We cannot squeal, even if we wanted to, since we have signed to World Trade Organization. We cannot shout “injustice!” because we have been weakened from the floggings of the Big Stick policies of the imperialists.
There is now a dark, ominous cloud of economic storm covering us. And we have sold out our economic birthright. We pass by our local manufacturers, artisans and craftsmen, and spend the resources of our children and grandchildren in shops filled with foreign goods.
We have become oblivious to the starving, malnourished cart-pushers, wayside sellers and itinerant peddlers who daily hope to earn a dollar a day to send a child to school for a week; pay the rent for a month and buy the food for the day. Our supermarket shelves are stacked with goods made in Trinidad; our haberdasheries, our hardware stores with things made in China and USA; our jewellery stores with valuables made in India, Europe and Middle East. We buy without a thought for the starving, malnourished child next door – all this while from one side of our mouth we say, “Buy Jamaican, Build Jamaica.”
We need to understand that trading locally owned businesses for foreign companies entails the loss of significant secondary economic benefits. Likewise, trading locally manufactured goods for foreignmade products ensures sustained employment in the country of origin, educates their population, grows their business, takes care of their sick, makes them wealthy while we, on the other hand, suffer the indignity of poverty and economic stagnation, run the risk of civil unrest, and forced brain drain.
BENEFITS OF LOCALLY OWNED BUSINESSES
Locally owned businesses keep profits circulating within the local economy. They also support a variety of other local businesses. They create opportunities for service providers, like accountants and printers. They do business with the community bank.

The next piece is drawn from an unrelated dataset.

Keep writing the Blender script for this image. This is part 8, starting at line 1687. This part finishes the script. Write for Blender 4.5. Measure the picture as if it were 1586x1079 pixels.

They advertise through independent radio stations and other local media outlets. They purchase goods from local or regional distributors. In this way, a dollar spent at a locally owned business selling locally produced goods sends a ripple of economic benefits throughout the country.
By contrast, foreign multinational companies typically centralise these functions at their head offices. They keep local investment and spending to a minimum. They bank with big international banks. In this way, much of a dollar spent at a multinational company and on foreign goods not only leaves the local economy but places an added burden on the local currency.
Local independent companies also create economic diversity and stability. Because they are locally owned, these companies are firmly rooted in the community. They are unlikely to move and will do their best to weather economic hard times.
A country that ensures the welfare of another, without seeing to the welfare of its own, is effecting infidelity.
Here the efficacy of the national pledge becomes of extreme importance. The matter of economic growth is of urgent concern. We must now remove our tail from between our legs and point it straight out and up. We must “stand up for justice, brotherhood and peace”. We must not only “pledge the love and loyalty” of our hearts but realise with surety that love is an action word.
We must stop hiding behind the curtain of the International Monetary Fund preconditions and “pledge our hearts this Island to serve with humble pride” so that “Jamaica may, under God, increase in beauty, fellowship and prosperity.”